**Problem:**
Transcribe word for word the lines spanning the line with "Generate a Blender" through the end of the records.
___ Data provided ___
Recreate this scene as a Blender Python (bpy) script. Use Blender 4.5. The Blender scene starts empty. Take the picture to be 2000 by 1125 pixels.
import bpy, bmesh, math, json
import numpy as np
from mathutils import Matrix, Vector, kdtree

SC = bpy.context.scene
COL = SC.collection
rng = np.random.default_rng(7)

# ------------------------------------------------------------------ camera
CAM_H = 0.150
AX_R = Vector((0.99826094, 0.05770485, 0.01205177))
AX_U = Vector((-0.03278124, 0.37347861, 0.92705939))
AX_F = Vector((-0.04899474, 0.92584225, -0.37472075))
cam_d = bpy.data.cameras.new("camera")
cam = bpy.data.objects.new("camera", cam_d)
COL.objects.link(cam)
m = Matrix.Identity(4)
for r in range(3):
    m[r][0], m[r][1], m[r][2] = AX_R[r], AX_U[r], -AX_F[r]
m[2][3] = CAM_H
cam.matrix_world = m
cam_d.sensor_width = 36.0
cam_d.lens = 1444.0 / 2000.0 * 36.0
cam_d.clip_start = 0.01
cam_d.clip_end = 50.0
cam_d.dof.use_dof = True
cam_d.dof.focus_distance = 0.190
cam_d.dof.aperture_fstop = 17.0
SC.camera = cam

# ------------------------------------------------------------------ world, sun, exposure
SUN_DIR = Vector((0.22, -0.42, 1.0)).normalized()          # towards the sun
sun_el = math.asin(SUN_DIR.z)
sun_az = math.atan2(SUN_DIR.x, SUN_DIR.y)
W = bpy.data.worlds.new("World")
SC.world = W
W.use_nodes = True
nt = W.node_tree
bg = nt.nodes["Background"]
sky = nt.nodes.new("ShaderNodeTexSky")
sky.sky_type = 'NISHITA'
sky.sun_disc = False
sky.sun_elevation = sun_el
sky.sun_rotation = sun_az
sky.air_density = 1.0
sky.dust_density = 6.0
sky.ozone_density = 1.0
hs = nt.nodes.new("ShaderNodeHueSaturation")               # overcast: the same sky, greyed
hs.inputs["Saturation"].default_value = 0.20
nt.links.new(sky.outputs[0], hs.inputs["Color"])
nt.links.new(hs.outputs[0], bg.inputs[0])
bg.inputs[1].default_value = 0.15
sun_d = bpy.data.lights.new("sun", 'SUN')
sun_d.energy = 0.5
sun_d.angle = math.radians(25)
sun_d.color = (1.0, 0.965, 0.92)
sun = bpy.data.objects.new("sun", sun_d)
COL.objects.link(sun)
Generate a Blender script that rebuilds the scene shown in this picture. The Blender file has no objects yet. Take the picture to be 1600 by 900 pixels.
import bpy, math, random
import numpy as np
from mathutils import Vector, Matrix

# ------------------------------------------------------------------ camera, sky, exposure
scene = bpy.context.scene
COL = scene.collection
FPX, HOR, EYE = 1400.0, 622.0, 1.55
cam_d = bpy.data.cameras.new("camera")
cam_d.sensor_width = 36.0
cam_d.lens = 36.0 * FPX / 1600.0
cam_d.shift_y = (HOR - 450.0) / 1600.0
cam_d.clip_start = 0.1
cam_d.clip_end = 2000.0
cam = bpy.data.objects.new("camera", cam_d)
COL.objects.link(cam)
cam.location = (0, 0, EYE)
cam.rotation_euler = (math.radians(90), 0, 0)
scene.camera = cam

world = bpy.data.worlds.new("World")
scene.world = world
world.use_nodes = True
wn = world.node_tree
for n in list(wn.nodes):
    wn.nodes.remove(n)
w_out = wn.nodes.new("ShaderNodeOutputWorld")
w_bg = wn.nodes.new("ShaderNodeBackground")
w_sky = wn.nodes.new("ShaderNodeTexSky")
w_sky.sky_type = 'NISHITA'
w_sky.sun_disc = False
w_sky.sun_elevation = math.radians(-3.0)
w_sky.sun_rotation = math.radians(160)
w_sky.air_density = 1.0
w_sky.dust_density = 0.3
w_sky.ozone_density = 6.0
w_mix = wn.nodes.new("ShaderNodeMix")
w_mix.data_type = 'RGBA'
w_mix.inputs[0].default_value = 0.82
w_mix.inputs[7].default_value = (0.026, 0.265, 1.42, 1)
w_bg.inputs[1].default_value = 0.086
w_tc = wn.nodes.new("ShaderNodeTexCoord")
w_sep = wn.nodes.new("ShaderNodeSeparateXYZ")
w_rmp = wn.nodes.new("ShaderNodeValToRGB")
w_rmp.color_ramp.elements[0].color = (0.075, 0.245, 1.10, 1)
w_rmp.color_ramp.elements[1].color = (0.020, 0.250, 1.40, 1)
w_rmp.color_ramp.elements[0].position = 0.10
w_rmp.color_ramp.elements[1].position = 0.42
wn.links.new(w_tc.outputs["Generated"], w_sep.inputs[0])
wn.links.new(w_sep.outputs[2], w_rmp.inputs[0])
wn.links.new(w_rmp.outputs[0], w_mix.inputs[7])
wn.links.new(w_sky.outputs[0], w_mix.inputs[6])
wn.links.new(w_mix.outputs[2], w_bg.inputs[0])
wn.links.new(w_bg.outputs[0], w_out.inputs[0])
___
**Right answer:**
Generate a Blender script that rebuilds the scene shown in this picture. The Blender file has no objects yet. Take the picture to be 1600 by 900 pixels.
import bpy, math, random
import numpy as np
from mathutils import Vector, Matrix

# ------------------------------------------------------------------ camera, sky, exposure
scene = bpy.context.scene
COL = scene.collection
FPX, HOR, EYE = 1400.0, 622.0, 1.55
cam_d = bpy.data.cameras.new("camera")
cam_d.sensor_width = 36.0
cam_d.lens = 36.0 * FPX / 1600.0
cam_d.shift_y = (HOR - 450.0) / 1600.0
cam_d.clip_start = 0.1
cam_d.clip_end = 2000.0
cam = bpy.data.objects.new("camera", cam_d)
COL.objects.link(cam)
cam.location = (0, 0, EYE)
cam.rotation_euler = (math.radians(90), 0, 0)
scene.camera = cam

world = bpy.data.worlds.new("World")
scene.world = world
world.use_nodes = True
wn = world.node_tree
for n in list(wn.nodes):
    wn.nodes.remove(n)
w_out = wn.nodes.new("ShaderNodeOutputWorld")
w_bg = wn.nodes.new("ShaderNodeBackground")
w_sky = wn.nodes.new("ShaderNodeTexSky")
w_sky.sky_type = 'NISHITA'
w_sky.sun_disc = False
w_sky.sun_elevation = math.radians(-3.0)
w_sky.sun_rotation = math.radians(160)
w_sky.air_density = 1.0
w_sky.dust_density = 0.3
w_sky.ozone_density = 6.0
w_mix = wn.nodes.new("ShaderNodeMix")
w_mix.data_type = 'RGBA'
w_mix.inputs[0].default_value = 0.82
w_mix.inputs[7].default_value = (0.026, 0.265, 1.42, 1)
w_bg.inputs[1].default_value = 0.086
w_tc = wn.nodes.new("ShaderNodeTexCoord")
w_sep = wn.nodes.new("ShaderNodeSeparateXYZ")
w_rmp = wn.nodes.new("ShaderNodeValToRGB")
w_rmp.color_ramp.elements[0].color = (0.075, 0.245, 1.10, 1)
w_rmp.color_ramp.elements[1].color = (0.020, 0.250, 1.40, 1)
w_rmp.color_ramp.elements[0].position = 0.10
w_rmp.color_ramp.elements[1].position = 0.42
wn.links.new(w_tc.outputs["Generated"], w_sep.inputs[0])
wn.links.new(w_sep.outputs[2], w_rmp.inputs[0])
wn.links.new(w_rmp.outputs[0], w_mix.inputs[7])
wn.links.new(w_sky.outputs[0], w_mix.inputs[6])
wn.links.new(w_mix.outputs[2], w_bg.inputs[0])
wn.links.new(w_bg.outputs[0], w_out.inputs[0])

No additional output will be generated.